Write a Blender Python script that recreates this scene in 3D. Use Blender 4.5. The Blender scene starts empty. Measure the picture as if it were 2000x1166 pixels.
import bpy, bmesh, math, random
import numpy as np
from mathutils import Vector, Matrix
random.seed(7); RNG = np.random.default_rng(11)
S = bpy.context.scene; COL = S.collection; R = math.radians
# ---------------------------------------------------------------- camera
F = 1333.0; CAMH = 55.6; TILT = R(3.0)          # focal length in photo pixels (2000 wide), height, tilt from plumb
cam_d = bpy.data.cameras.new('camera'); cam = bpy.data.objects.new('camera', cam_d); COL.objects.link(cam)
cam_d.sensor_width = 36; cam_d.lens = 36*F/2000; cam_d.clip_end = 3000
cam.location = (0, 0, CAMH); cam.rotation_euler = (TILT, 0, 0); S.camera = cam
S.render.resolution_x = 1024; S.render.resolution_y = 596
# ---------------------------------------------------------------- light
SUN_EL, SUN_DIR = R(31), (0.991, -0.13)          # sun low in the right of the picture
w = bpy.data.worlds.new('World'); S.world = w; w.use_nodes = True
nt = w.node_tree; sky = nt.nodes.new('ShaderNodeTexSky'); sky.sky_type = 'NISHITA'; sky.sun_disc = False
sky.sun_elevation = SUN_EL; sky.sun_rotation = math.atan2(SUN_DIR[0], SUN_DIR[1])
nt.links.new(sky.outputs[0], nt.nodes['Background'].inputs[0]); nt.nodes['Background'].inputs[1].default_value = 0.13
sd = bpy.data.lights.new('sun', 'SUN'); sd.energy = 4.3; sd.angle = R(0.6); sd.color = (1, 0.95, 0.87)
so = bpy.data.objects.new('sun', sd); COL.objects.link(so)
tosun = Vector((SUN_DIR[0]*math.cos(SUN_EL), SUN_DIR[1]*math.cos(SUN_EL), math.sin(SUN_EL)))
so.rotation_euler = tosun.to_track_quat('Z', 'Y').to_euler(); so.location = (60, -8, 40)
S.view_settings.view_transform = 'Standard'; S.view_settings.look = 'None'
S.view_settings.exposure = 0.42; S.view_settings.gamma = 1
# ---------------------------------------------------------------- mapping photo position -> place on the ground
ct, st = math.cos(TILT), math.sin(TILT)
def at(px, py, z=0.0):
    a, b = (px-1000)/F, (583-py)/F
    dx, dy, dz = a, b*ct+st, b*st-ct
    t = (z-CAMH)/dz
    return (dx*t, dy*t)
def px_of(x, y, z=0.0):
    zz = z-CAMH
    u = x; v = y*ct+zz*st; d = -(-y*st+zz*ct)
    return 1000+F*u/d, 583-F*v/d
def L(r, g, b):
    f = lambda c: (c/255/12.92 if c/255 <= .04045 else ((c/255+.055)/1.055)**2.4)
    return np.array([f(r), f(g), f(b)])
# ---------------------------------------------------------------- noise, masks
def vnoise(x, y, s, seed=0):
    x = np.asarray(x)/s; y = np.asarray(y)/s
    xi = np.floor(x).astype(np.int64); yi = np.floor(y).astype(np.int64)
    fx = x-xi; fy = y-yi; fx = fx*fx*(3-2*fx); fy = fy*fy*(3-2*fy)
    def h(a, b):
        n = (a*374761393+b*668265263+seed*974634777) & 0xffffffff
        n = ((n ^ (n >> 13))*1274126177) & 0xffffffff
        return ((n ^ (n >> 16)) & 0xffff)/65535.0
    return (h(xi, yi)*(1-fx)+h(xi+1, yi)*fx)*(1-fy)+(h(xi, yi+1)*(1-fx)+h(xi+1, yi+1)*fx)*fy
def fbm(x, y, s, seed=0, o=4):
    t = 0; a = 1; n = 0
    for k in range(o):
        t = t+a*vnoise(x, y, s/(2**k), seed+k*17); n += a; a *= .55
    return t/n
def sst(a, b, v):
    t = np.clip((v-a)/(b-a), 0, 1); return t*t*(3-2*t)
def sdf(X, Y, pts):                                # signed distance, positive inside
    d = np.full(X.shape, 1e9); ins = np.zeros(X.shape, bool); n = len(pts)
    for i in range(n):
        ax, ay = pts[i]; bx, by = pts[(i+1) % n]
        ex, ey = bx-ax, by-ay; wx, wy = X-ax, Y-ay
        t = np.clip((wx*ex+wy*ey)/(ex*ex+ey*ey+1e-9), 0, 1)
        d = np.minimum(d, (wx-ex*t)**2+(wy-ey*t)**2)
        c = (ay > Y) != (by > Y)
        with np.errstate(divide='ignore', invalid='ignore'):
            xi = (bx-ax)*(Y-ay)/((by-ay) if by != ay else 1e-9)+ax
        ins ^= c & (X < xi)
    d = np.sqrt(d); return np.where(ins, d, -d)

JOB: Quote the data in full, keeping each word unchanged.

SOLVED EXERCISE:
Write a Blender Python script that recreates this scene in 3D. Use Blender 4.5. The Blender scene starts empty. Measure the picture as if it were 2000x1166 pixels.
import bpy, bmesh, math, random
import numpy as np
from mathutils import Vector, Matrix
random.seed(7); RNG = np.random.default_rng(11)
S = bpy.context.scene; COL = S.collection; R = math.radians
# ---------------------------------------------------------------- camera
F = 1333.0; CAMH = 55.6; TILT = R(3.0)          # focal length in photo pixels (2000 wide), height, tilt from plumb
cam_d = bpy.data.cameras.new('camera'); cam = bpy.data.objects.new('camera', cam_d); COL.objects.link(cam)
cam_d.sensor_width = 36; cam_d.lens = 36*F/2000; cam_d.clip_end = 3000
cam.location = (0, 0, CAMH); cam.rotation_euler = (TILT, 0, 0); S.camera = cam
S.render.resolution_x = 1024; S.render.resolution_y = 596
# ---------------------------------------------------------------- light
SUN_EL, SUN_DIR = R(31), (0.991, -0.13)          # sun low in the right of the picture
w = bpy.data.worlds.new('World'); S.world = w; w.use_nodes = True
nt = w.node_tree; sky = nt.nodes.new('ShaderNodeTexSky'); sky.sky_type = 'NISHITA'; sky.sun_disc = False
sky.sun_elevation = SUN_EL; sky.sun_rotation = math.atan2(SUN_DIR[0], SUN_DIR[1])
nt.links.new(sky.outputs[0], nt.nodes['Background'].inputs[0]); nt.nodes['Background'].inputs[1].default_value = 0.13
sd = bpy.data.lights.new('sun', 'SUN'); sd.energy = 4.3; sd.angle = R(0.6); sd.color = (1, 0.95, 0.87)
so = bpy.data.objects.new('sun', sd); COL.objects.link(so)
tosun = Vector((SUN_DIR[0]*math.cos(SUN_EL), SUN_DIR[1]*math.cos(SUN_EL), math.sin(SUN_EL)))
so.rotation_euler = tosun.to_track_quat('Z', 'Y').to_euler(); so.location = (60, -8, 40)
S.view_settings.view_transform = 'Standard'; S.view_settings.look = 'None'
S.view_settings.exposure = 0.42; S.view_settings.gamma = 1
# ---------------------------------------------------------------- mapping photo position -> place on the ground
ct, st = math.cos(TILT), math.sin(TILT)
def at(px, py, z=0.0):
    a, b = (px-1000)/F, (583-py)/F
    dx, dy, dz = a, b*ct+st, b*st-ct
    t = (z-CAMH)/dz
    return (dx*t, dy*t)
def px_of(x, y, z=0.0):
    zz = z-CAMH
    u = x; v = y*ct+zz*st; d = -(-y*st+zz*ct)
    return 1000+F*u/d, 583-F*v/d
def L(r, g, b):
    f = lambda c: (c/255/12.92 if c/255 <= .04045 else ((c/255+.055)/1.055)**2.4)
    return np.array([f(r), f(g), f(b)])
# ---------------------------------------------------------------- noise, masks
def vnoise(x, y, s, seed=0):
    x = np.asarray(x)/s; y = np.asarray(y)/s
    xi = np.floor(x).astype(np.int64); yi = np.floor(y).astype(np.int64)
    fx = x-xi; fy = y-yi; fx = fx*fx*(3-2*fx); fy = fy*fy*(3-2*fy)
    def h(a, b):
        n = (a*374761393+b*668265263+seed*974634777) & 0xffffffff
        n = ((n ^ (n >> 13))*1274126177) & 0xffffffff
        return ((n ^ (n >> 16)) & 0xffff)/65535.0
    return (h(xi, yi)*(1-fx)+h(xi+1, yi)*fx)*(1-fy)+(h(xi, yi+1)*(1-fx)+h(xi+1, yi+1)*fx)*fy
def fbm(x, y, s, seed=0, o=4):
    t = 0; a = 1; n = 0
    for k in range(o):
        t = t+a*vnoise(x, y, s/(2**k), seed+k*17); n += a; a *= .55
    return t/n
def sst(a, b, v):
    t = np.clip((v-a)/(b-a), 0, 1); return t*t*(3-2*t)
def sdf(X, Y, pts):                                # signed distance, positive inside
    d = np.full(X.shape, 1e9); ins = np.zeros(X.shape, bool); n = len(pts)
    for i in range(n):
        ax, ay = pts[i]; bx, by = pts[(i+1) % n]
        ex, ey = bx-ax, by-ay; wx, wy = X-ax, Y-ay
        t = np.clip((wx*ex+wy*ey)/(ex*ex+ey*ey+1e-9), 0, 1)
        d = np.minimum(d, (wx-ex*t)**2+(wy-ey*t)**2)
        c = (ay > Y) != (by > Y)
        with np.errstate(divide='ignore', invalid='ignore'):
            xi = (bx-ax)*(Y-ay)/((by-ay) if by != ay else 1e-9)+ax
        ins ^= c & (X < xi)
    d = np.sqrt(d); return np.where(ins, d, -d)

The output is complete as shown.